An Eventful July 200 Years Ago

On 17th July 1802 the river Towy experienced an exceptional flood. As a result it left its course close to the Bishop's Palace, Abergwili, and formed a new channel some distance away. Part of the original course formed the present Bishop's Pond. This must have sorely tested Bishop Lord George Murray's faith, as he had recently added the east wing to the palace and placed its main entrance there in order to have a panoramic view over the river.

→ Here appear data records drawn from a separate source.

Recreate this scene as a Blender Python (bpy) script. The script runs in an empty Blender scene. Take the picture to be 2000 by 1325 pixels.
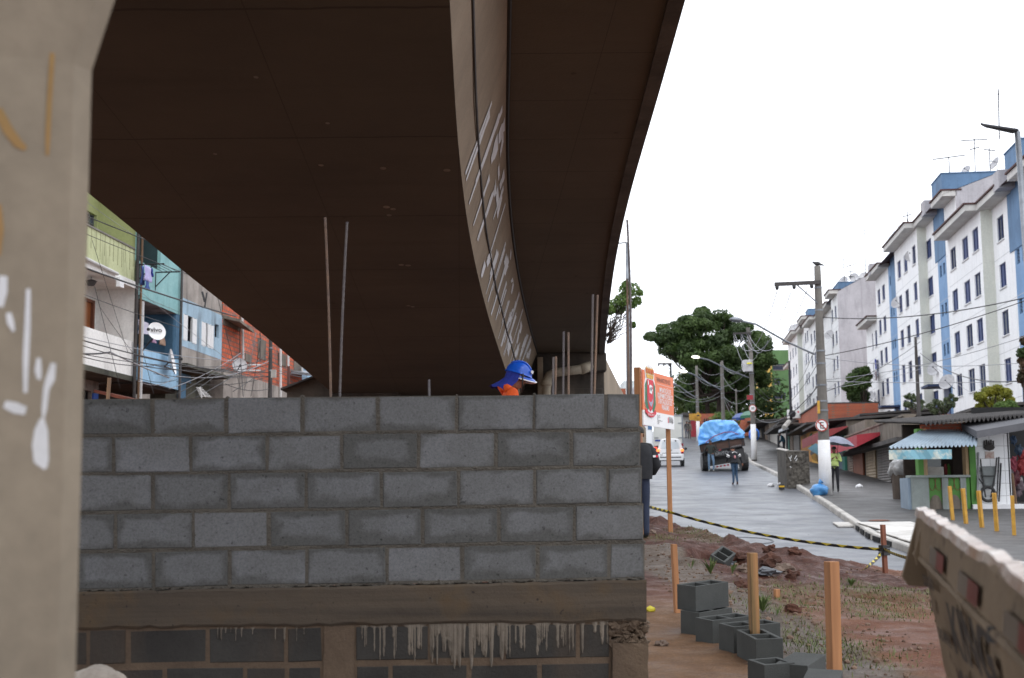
import bpy, bmesh, math, random
from mathutils import Vector, Matrix, noise
R = math.radians
rnd = random.Random(7)
SC = bpy.context.scene
COL = SC.collection
# ------------------------------------------------------------------ camera
EYE = Vector((0.0, 0.0, 1.6)); FPX = 2600.0; HOR = 982.0
PITCH = math.atan((HOR - 662.5) / FPX); ROLL = -0.009
cd = bpy.data.cameras.new('camera'); cam = bpy.data.objects.new('camera', cd); COL.objects.link(cam)
cd.sensor_width = 36.0; cd.lens = FPX / 2000.0 * 36.0
cd.clip_start = 0.05; cd.clip_end = 2000
CM = Matrix.Rotation(math.pi / 2 + PITCH, 4, 'X') @ Matrix.Rotation(ROLL, 4, 'Z')
cam.matrix_world = Matrix.Translation(EYE) @ CM
cd.dof.use_dof = True; cd.dof.focus_distance = 13.0; cd.dof.aperture_fstop = 4.0
SC.camera = cam
# ------------------------------------------------------------------ sky, sun, exposure
w = bpy.data.worlds.new('World'); SC.world = w; w.use_nodes = True
nt = w.node_tree; nt.nodes.clear()
wo = nt.nodes.new('ShaderNodeOutputWorld'); bg = nt.nodes.new('ShaderNodeBackground')
sk = nt.nodes.new('ShaderNodeTexSky'); sk.sky_type = 'NISHITA'; sk.sun_disc = False
SUN_EL, SUN_AZ = R(52), R(150)
sk.sun_elevation = SUN_EL; sk.sun_rotation = SUN_AZ
sk.air_density = 1.0; sk.dust_density = 5.0; sk.ozone_density = 1.0; sk.altitude = 700
hs = nt.nodes.new('ShaderNodeHueSaturation'); hs.inputs['Saturation'].default_value = 0.10
mx = nt.nodes.new('ShaderNodeMix'); mx.data_type = 'RGBA'; mx.inputs[0].default_value = 0.82
mx.inputs[7].default_value = (15.2, 15.8, 17.0, 1)       # closed bright cloud deck over the clear sky
nt.links.new(sk.outputs[0], hs.inputs['Color']); nt.links.new(hs.outputs[0], mx.inputs[6])
nt.links.new(mx.outputs[2], bg.inputs[0]); bg.inputs[1].default_value = 0.10
nt.links.new(bg.outputs[0], wo.inputs[0])
sl = bpy.data.lights.new('sun', 'SUN'); so = bpy.data.objects.new('sun', sl); COL.objects.link(so)
sl.energy = 0.5; sl.angle = R(35); sl.color = (1, .97, .93)
so.rotation_euler = (math.pi / 2 - SUN_EL, 0, math.pi - SUN_AZ)
SC.view_settings.view_transform = 'Standard'; SC.view_settings.look = 'None'
SC.view_settings.gamma = 1.0; SC.view_settings.exposure = 0.42
SC.view_settings.use_curve_mapping = False
SC.cycles.max_bounces = 8; SC.cycles.diffuse_bounces = 4; SC.cycles.glossy_bounces = 3

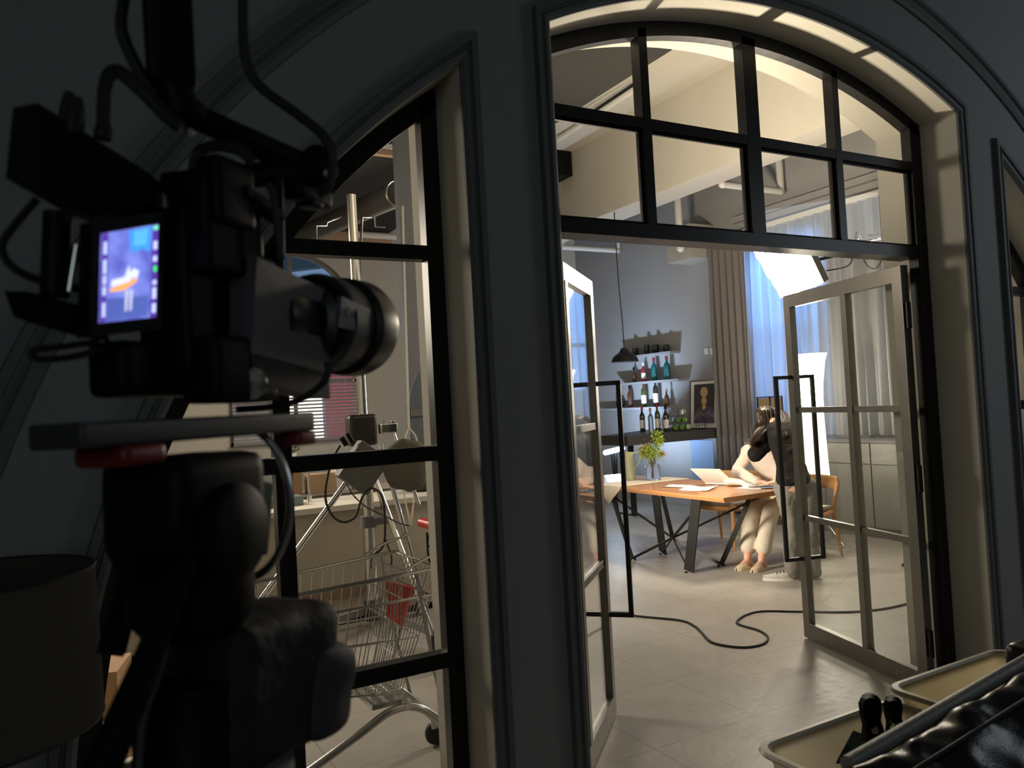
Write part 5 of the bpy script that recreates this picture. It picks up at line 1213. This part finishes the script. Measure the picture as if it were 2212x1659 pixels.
# dovetail plate and tripod
pt = thing('dovetail_plate', 'long grey sliding plate under the camera with red locks', 'plate', G(.08, 0, -.10))
gbox(MB(), (.083, 0, -.090), (.33, .060, .022), .004).build('plate', mat('plate_grey', (.06, .058, .057), .42, .2), pt, True)
gbox(MB(), (-.015, 0, -.110), (.050, .062, .020), .008).build('lock', mat('dark_red_plastic', (.20, .016, .018), .4), pt, True)
gbox(MB(), (.225, -.02, -.109), (.035, .03, .016), .005).build('lock', bpy.data.materials['dark_red_plastic'], pt, True)
tp = thing('tripod', 'black video tripod with a big fluid head carrying the cinema camera', 'tripod', G(.07, 0, -1.735))
hc = G(.065, 0, -.17)
mb = MB(); mb.box(hc+Vector((0, 0, .01)), (.13, .10, .09), RM, .02); mb.lathe([(.040, -.065), (.046, -.06), (.046, .06), (.040, .065)], hc-Vector((0, 0, .02)), LF, 36); mb.lathe([(.045, 0), (.060, .02), (.060, .06), (.05, .07)], hc-Vector((0, 0, .12)), UP, 32)
mb.build('fluid_head', M['black'], tp, True)
rd_ = at(520, 1085, y=.92); mb = MB()
mb.tube([rd_+(Vector((_r.x, _r.y, 0))*math.cos(a)*.055+UP*math.sin(a)*.085) for a in [2*math.pi*k/40 for k in range(26, 52)]], .0045, 8); mb.build('dial_rim', M['zinc'], tp, True)
mb = MB(); q = at(520, 1115, y=.93); mb.box(q, (.10, .012, .085), RM @ Matrix.Rotation(R(12), 3, 'Y'), .01); mb.build('net_pouch', mat('green_net', (.035, .085, .065), .8, var=.8, scale=160), tp, True)
mb = MB(); mb.lathe([(.075, 0), (.085, .03), (.085, .11), (.060, .15), (.055, .24)], hc-Vector((0, 0, .40)), UP, 36); mb.build('bowl', bk_, tp, True)
mb = MB(); mb.lathe([(.087, .06), (.090, .062), (.090, .085), (.087, .087)], hc-Vector((0, 0, .34)), UP, 36); mb.build('bowl_ring', M['greyp'], tp, True)
cb_ = hc-Vector((0, 0, .36))
for k, (fx, fy) in enumerate(((-.62, .75), (1.02, .80), (.30, 1.75))):
    F = Vector((fx, fy, .01)); d = (F-cb_); dh = Vector((d.x, d.y, 0)).normalized(); sd = dh.cross(UP)
    top = cb_+dh*.09; knee = top.lerp(F, .48)
    lg = MB(); 
    for s in (-1, 1): lg.cyl(top+sd*.028*s, knee+sd*.024*s, .014, n=10)
    lg.box(top+Vector((0, 0, .01)), (.085, .075, .10), RM, .02)
    lo = lg.build('leg', bk_, tp, True)
    MB().cyl(knee, F, .013, n=10).build('lower_leg', M['blackmetal'], lo, True); MB().box(knee, (.07, .05, .07), RM, .012).build('leg_lock', M['greyp'], lo, True)
    MB().cyl(F+Vector((0, 0, .03)), F-Vector((0, 0, .009)), .022, n=12).build('foot', M['rubber'], lo, True)
p0, p1 = at(455, 1090, y=.80), at(205, 1700, y=.72)
MB().tube([p0, p0.lerp(p1, .6), p1], [.011, .012, .016], 14).build('pan_handle', bk_, tp, True)
p0, p1 = at(288, 1225, y=1.05), at(240, 1410, y=1.0)
MB().bar(p0, p1, .028, .02, up=(0, 1, 0)).build('spreader_arm', bk_, tp, True)
# shoulder bag hanging on the tripod
bgm = mat('black_nylon', (.012, .012, .013), .7, bump=.5, bscale=25)
cbag = thing('camera_bag', 'dark nylon camera bag hung round the tripod below the head', 'bag', at(560, 1400, y=.86))
o = MB().box(at(540, 1470, y=.88), (.17, .12, .15), RM @ Matrix.Rotation(R(6), 3, 'Y'), .03).build('body', bgm, cbag, True); sub = o.modifiers.new('s', 'SUBSURF'); sub.levels = 3; sub.render_levels = 3; fold(o, .02)
o = MB().box(at(668, 1490, y=.90), (.085, .09, .10), RM @ Matrix.Rotation(R(10), 3, 'Y'), .03).build('pocket', mat('grey_nylon', (.045, .045, .052), .7), cbag, True); sub = o.modifiers.new('s', 'SUBSURF'); sub.levels = 3; sub.render_levels = 3; fold(o, .02)
MB().tube(bez([at(455, 1090, y=.82), at(425, 1140, y=.81), at(405, 1230, y=.80), at(370, 1340, y=.79), at(340, 1460, y=.79), at(310, 1560, y=.8), at(300, 1700, y=.82)], 5), .0035, 6).build('strap', M['greyp'], cbag, True)
# ---------------------------------------------------------------- floor lamp at the left edge
fl_ = thing('floor_lamp', 'unlit floor lamp with a drum shade on dark tripod legs at the left edge', 'lamp', (-.19, 1.80, 0))
MB().lathe([(.232, 1.10), (.225, 1.385), (.222, 1.385), (.229, 1.10)], n=48).build('lamp_shade', mat('drum_shade_fabric', (.085, .073, .058), .9, bump=.3, bscale=400), fl_, True, True)
mb = MB(); 
for zz, rr in ((1.10, .231), (1.385, .2245)): mb.tube([(rr*math.cos(a), rr*math.sin(a), zz) for a in [2*math.pi*k/48 for k in range(48)]], .003, 6, closed=True)
for a in (0, 2.1, 4.2): mb.tube([(.03*math.cos(a), .03*math.sin(a), 1.30), (.222*math.cos(a), .222*math.sin(a), 1.38)], .002, 5)
mb.build('shade_ring', M['blackmetal'], fl_, True, True)
MB().ball((0, 0, 1.24), .04).build('bulb', M['white'], fl_, True, True)
mb = MB(); mb.cyl((0, 0, 1.02), (0, 0, 1.2), .02); mb.lathe([(.05, 1.0), (.055, 1.01), (.055, 1.05), (.04, 1.06)], n=20); mb.build('socket', M['blackmetal'], fl_, True, True)
for a in (-.5, 1.6, 3.7): MB().tube([(.03*math.cos(a), .03*math.sin(a), 1.05), (.30*math.cos(a), .30*math.sin(a), .0)], [.016, .011], 10).build('leg', mat('dark_walnut', (.03, .022, .017), .5) if a == -.5 else bpy.data.materials['dark_walnut'], fl_, True, True)
# cardboard boxes on the dark floor
for lb, q, s, rz in (('plain cardboard box on the studio floor seen between the tripod legs', Vector((.20, 3.35, 0)), (.34, .30, .36), 20), ('taller cardboard box on the studio floor, its top just showing beside the floor lamp', Vector((.02, 4.2, 0)), (.34, .30, .56), -15)):
    cbx = thing('cardboard_box', lb, 'box', (q.x, q.y, 0), R(rz))
    MB().b2((-s[0]/2, -s[1]/2, 0), (s[0]/2, s[1]/2, s[2]), .003).build('body', M['cardboard'], cbx, local=True)
    MB().b2((-.025, -s[1]/2-.001, 0), (.025, s[1]/2+.001, s[2]+.001)).build('tape', M['beige'], cbx, local=True)
    MB().b2((s[0]*.1, -s[1]/2-.0015, .05), (s[0]*.35, -s[1]/2, .12)).build('label', M['paper'], cbx, local=True)
# ---------------------------------------------------------------- plastic tubs, clamps and sofa at lower right
def tub(name, lo, hi, z0, z1, label, inner):
    """open rounded-corner tub; lo/hi are the rim corners"""
    t = thing(name, label, 'tub', ((lo[0]+hi[0])/2, (lo[1]+hi[1])/2, z0))
    def loop(ins, z, r=.05):
        x0, y0, x1, y1 = lo[0]+ins, lo[1]+ins, hi[0]-ins, hi[1]-ins; pts = []
        for cx, cy, a0 in ((x1-r, y1-r, 0), (x0+r, y1-r, 90), (x0+r, y0+r, 180), (x1-r, y0+r, 270)):
            for k in range(9): a = R(a0+k*90/8); pts.append((cx+r*math.cos(a), cy+r*math.sin(a), z))
        return pts
    mb = MB(); mb.grid([loop(.012, z1), loop(.045, z0), loop(.050, z0+.006), loop(.018, z1-.002)], closed=True)
    mb.bm.faces.new([mb.bm.verts.new(p) for p in loop(.05, z0+.006)]); mb.build('body', inner, t, True)
    mb = MB(); mb.grid([loop(.014, z1-.012), loop(0, z1-.012), loop(-.004, z1-.006), loop(0, z1+.002), loop(.012, z1+.003), loop(.018, z1-.004)], closed=True); mb.build('rim', M['beige'], t, True)
    return t
ochre = translucent('ochre_tub', (.93, .85, .66), .8)
tub('plastic_tub', (1.405, 1.15), (1.915, 1.425), .62, .80, 'beige plastic tub holding black clamps, behind the black sofa', translucent('sand_tub', (.93, .88, .76), .8))
tub('plastic_tub', (1.925, 1.17), (2.47, 1.440), .66, .825, 'empty ochre plastic tub with a beige rim beside the door jamb', ochre)
shf = thing('utility_table', 'low table carrying the plastic tubs behind the sofa', 'table', (1.95, 1.28, 0))
MB().b2((1.40, 1.17, .595), (2.50, 1.45, .618), .004).build('tabletop', M['beige'], shf)
for x in (1.43, 2.47):
    for y in (1.19, 1.42): MB().b2((x-.015, y-.015, 0), (x+.015, y+.015, .595)).build('leg', M['greyp'], shf)
tag(MB().b2((1.95, 1.19, .619), (2.45, 1.42, .659), .004).build('tub_lid', M['beige']), 'flat beige lid under the ochre tub', 'lid')
def clampo(loc, rz, tilt, label):
    c = thing('spring_clamp', label, 'clamp', loc, rz)
    for s in (-1, 1):
        mb = MB(); mb.tube(bez([(s*.004, 0, 0), (s*.02, 0, .05), (s*.012, 0, .10), (s*.026, 0, .16), (s*.028, 0, .19)], 5), [.011+.004*(i/20) for i in range(21)], 10)
        mb.build('handle', bk_, c, True, True)
        mb = MB(); mb.box((s*.012, 0, -.035), (.018, .03, .08), Matrix.Rotation(R(-s*10), 3, 'Y'), .005); mb.build('jaw', bk_, c, True, True)
    MB().cyl((0, -.018, .03), (0, .018, .03), .007).build('spring', M['zinc'], c, True, True)
    c.rotation_euler = (R(tilt), 0, rz); return c
def clampp(px, pt_, pb, w, y, label):
    """a big clamp jaw standing up in the tub: broad rounded blade"""
    c = thing('spring_clamp', label, 'clamp', at(px, pb, y=y))
    b, t = at(px, pb, y=y), at(px-6, pt_, y=y); h = t.z-b.z; wx = w
    for s, off in ((0, 0), (1, .03)):
        q = b+Vector((off, off*.6, 0)); mb = MB(); pts = []
        for u, v in ((-1.0, 0), (-.75, .35), (-.95, .62), (-1.0, .85), (-.7, .97), (-.2, 1.0), (.35, .97), (.75, .85), (.8, .6), (.6, .35), (1.0, 0)): pts.append(q+Vector((u*wx, -u*wx*.3, v*h*(1-.06*s))))
        o = mb.prism(pts, (.004, .016, 0)).build('jaw', bk_, c, True); 
    MB().cyl(b+Vector((-.01, -.01, h*.3)), b+Vector((.04, .04, h*.3)), .008).build('spring', M['zinc'], c, True)
    return c
clampp(1890, 1506, 1602, .024, 1.24, 'black spring clamp standing in the beige tub, left one')
clampp(1938, 1512, 1590, .020, 1.27, 'black spring clamp standing in the beige tub, right one with leaves')
mb = MB(); random.seed(9)
sp0 = at(1935, 1575, y=1.22)
leafcluster(mb, sp0, 14, .008, .009); mb.tube([sp0+Vector((0, 0, -.02)), sp0+Vector((-.01, 0, .015))], .0012, 4)
tag(mb.build('leaf_sprig', mat('yellow_green_leaf', (.42, .48, .12), .5)), 'small yellow-green leaf sprig caught on the right clamp', 'leaf')
bq = [at(1805, 1650, z=.73), at(1838, 1588, z=.79), at(1888, 1605, z=.79), at(1880, 1650, z=.73)]
tag(MB().prism(bq, (.004, -.004, .012)).build('notebook', mat('dark_teal_cover', (.02, .06, .065), .5, var=.6, scale=60)), 'dark teal notebook leaning in the beige tub', 'book')
# black leather sofa: back cushion, piping and arm
so = thing('sofa', 'black leather sofa back with piped seam at the lower right corner', 'sofa', (1.9, 1.0, 0))
a0, a1 = at(1843, 1650, z=.93), at(2290, 1395, z=.96)
ax = (a1-a0); ax.z = 0; ax = ax.normalized(); ay = Vector((ax.y, -ax.x, 0)); Ls = (a1-a0).length
rows = []; random.seed(11)
Lr = Ls+.25
for i in range(61):
    t = i/60; c = a0+ax*(Lr*t); c.z = .93+.045*t
    end = min(1, i/4)**.5
    prof_ = [(-.012, -.42), (-.014, -.10), (-.006, -.03), (.012, .000), (.035, .010), (.07, -.002), (.12, -.03), (.17, -.075), (.20, -.15), (.21, -.40)]
    row = []
    for j, (o_, z_) in enumerate(prof_):
        wv = (.006*math.sin(t*37+j*1.9+2*math.sin(t*9))+.004*math.sin(t*83-j*2.3)) if 3 < j < 9 else 0
        row.append(c+ay*(o_*(.4+.6*end))+UP*(z_*(.5+.5*end)+wv*end)+ax*(-.02*(1-end)))
    rows.append(row)
o = MB().grid(rows).build('back_cushion', M['leather'], so, True)
md = o.modifiers.new('s', 'SUBSURF'); md.levels = 2; md.render_levels = 3; o.data.shade_smooth()
t2_ = bpy.data.textures.new('creases', 'CLOUDS'); t2_.noise_scale = .11; t2_.noise_depth = 1; fold(o, .022, t2_)
MB().tube([a0+ax*(Lr*t)+ay*.085+UP*(.045*t-.004) for t in [k/60 for k in range(2, 61)]], .0045, 8).build('piping', M['rubber'], so, True)
MB().tube([a0+ax*(Lr*t)-ay*.012+UP*(.045*t-.006) for t in [k/40 for k in range(0, 41)]], .017, 12).build('top_roll', mat('lit_edge_leather', (.26, .255, .24), .45, bump=.2, bscale=200), so, True)  # light catching the rear edge is put into this paler leather colour
MB().b2((a0.x+.15, a0.y-.75, .08), (a0.x+1.5, a0.y-.22, .44), .05).build('seat', M['leather'], so, True)
for dx_, dy_ in ((.2, -.7), (1.45, -.7), (.2, -.28), (1.45, -.28)): MB().cyl((a0.x+dx_, a0.y+dy_, 0), (a0.x+dx_, a0.y+dy_, .10), .02).build('leg', M['blackmetal'], so)
q = at(2215, 1455, y=1.28); tag(MB().box((q.x+.04, q.y, .80), (.12, .10, .20), None, .03).build('leather_cushion', M['leather'], smooth=True), 'black leather cushion corner standing at the right edge behind the sofa', 'cushion')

On 17th July also the "Lecsiwn Fawr" or "Great Election" opened at Llandeilo. The only two candidates, Sir J. Hamlyn Williams of Edwinsford and William Paxton of Middleton Hall, fought a long contest. All public houses were thrown open and there was much violence between the "Blue" Whig supporters of Paxton and the "Reds" (Tory) of Williams. Finally on 1st August after a poll lasting 15 days the election ended with the return of Williams. The enormous cost to Paxton, mostly on meals and drink, was said to have amounted to 15,690 - 4 - 2 but there is no reason to assume that Williams was any less generous in his entertainment.

On 18th July 1802 Lammas Street Chapel was opened for services after rebuilding.

On 30th July Vice-Admiral Lord Nelson, together with Sir William Hamilton and Lady Emma, arrived at Carmarthen on their way to Milford Haven. Nelson, being an extremely vain man, was not impressed by the lack of civic pomp and popular acclaim that he had received on his journey between Llandovery and Carmarthen. This was certainly because the Lecsiwn Fawr was reaching its exciting climax and everyone was too preoccupied to pay Nelson what he regarded as his due respect.

Nelson's party stayed at the Ivy Bush, then in King Street, kept by Charles Nott. The Mayor and Corporation arranged a civic reception although the Corporation Order Books do not record a dinner in Nelson's honour. The vicar of St. Peter's refused to attend the reception because "I cannot wait upon Lady Hamilton. To Lord Nelson I would cheerfully pay every respect personally, but I dare not countenance adultery". In the evening Nelson attended the theatre in Little Water Street and continued on his journey towards Milford the next day.

July was certainly a more eventful month in Carmarthen in 1802 than 2002.